The remains of a ruler before the Inca

May 5, 2007 08:24 GMT  ·  By

Tiwanaku were the most important precursors of the mighty Inca Empire. But as they left no written records, many details about their culture remain unknown.

Today only three Tiwanaku buildings still stand: the Akapana fortress-pyramid, the temple Kalasaya and the Palace of the Ten Doors. Now, archaeologists have discovered the 1,300-year-old skeleton of a high hierarchy character, ruler or priest, of this ancient civilization together with valuable jewels inside the Akapana pyramid, in Western Bolivia, which was intensively looted over the centuries.

"The bones are in very good condition and belong to either a ruler or a priest," said the discoverer Roger Angel Cossio, a Bolivian archaeologist.

"The tomb -- containing a diadem and fist-sized carved pendant of solid gold -- survived centuries of looting by Spanish invaders and unscrupulous raiders who depleted Tiwanaku of many precious treasures. After so much looting... miraculously this has stayed to tell us the history," Cossio said.
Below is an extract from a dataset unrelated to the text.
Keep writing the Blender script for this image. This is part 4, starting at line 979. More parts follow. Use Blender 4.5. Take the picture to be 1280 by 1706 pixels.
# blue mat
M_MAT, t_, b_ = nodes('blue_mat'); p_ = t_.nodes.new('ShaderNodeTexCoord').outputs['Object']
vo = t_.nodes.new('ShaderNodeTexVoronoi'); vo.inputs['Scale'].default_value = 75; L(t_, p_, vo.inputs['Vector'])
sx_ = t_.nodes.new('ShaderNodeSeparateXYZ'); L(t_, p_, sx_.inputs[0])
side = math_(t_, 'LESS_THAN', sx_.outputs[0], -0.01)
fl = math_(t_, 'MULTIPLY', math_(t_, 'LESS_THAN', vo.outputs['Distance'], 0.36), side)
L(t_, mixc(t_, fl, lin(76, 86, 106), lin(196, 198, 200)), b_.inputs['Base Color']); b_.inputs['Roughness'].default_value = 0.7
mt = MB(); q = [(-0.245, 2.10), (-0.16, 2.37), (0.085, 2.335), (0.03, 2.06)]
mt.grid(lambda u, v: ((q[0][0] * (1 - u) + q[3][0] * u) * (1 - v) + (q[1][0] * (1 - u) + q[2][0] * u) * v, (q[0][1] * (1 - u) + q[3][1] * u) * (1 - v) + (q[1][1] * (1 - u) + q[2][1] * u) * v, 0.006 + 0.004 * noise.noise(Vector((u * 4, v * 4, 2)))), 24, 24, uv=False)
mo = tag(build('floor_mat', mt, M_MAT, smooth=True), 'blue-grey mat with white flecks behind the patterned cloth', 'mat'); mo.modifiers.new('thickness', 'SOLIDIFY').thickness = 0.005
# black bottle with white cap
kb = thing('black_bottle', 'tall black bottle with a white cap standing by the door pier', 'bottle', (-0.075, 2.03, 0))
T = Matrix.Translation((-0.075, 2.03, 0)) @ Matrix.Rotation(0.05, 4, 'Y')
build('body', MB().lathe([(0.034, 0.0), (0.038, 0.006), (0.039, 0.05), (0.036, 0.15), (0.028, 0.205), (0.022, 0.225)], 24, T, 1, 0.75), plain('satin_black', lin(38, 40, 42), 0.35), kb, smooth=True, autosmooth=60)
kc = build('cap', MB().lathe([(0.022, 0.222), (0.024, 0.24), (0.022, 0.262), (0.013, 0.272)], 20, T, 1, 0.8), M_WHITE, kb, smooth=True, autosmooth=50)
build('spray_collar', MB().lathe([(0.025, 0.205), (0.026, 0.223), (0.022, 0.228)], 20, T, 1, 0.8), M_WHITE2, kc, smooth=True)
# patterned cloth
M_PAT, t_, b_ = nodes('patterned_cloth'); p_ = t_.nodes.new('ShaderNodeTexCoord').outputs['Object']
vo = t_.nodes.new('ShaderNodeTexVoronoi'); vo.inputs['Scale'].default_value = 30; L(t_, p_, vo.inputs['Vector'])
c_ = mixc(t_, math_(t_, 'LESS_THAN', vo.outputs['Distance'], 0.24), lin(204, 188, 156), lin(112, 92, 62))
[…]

"It's a complete body... next to it are jewels, offerings and a llama," he said.

The llama was in the Andean cultures a status symbol and the researchers believe the animal could have been sacrificed to feed the deceased during the journey to the afterlife. The skeleton was detected in a niche inside the pyramid.

The Akapana pyramid is 15 m high and was constructed around 1200 BC, being one of the largest buildings made by the indigenous civilizations in South America.

"At its peak, the city of Tiwanaku stretched over 1,480 acres and had a population of over 100,000," explained chief archaeologist Javier Escalante.

The Tiwanaku Empire covered western Bolivia, southern Peru and northern Chile from around 200 BC to AD 1000. The remains have not been carbon dated yet, but the researchers estimated they were buried 1,300 years ago, towards the end of this civilization.

"Not just anyone would be buried under the Akapana pyramid" said Cossio, alluding to the high ranking of the deceased.

The ancient people carried 200 tons heavy stone blocks from 40 km away without the aid of the wheel (the pre-Columbian societies did not know the wheel) while in the 1900s workers used the stone from the base of the pyramid to construct a rail line between the neighboring town of Guaqui and La Paz.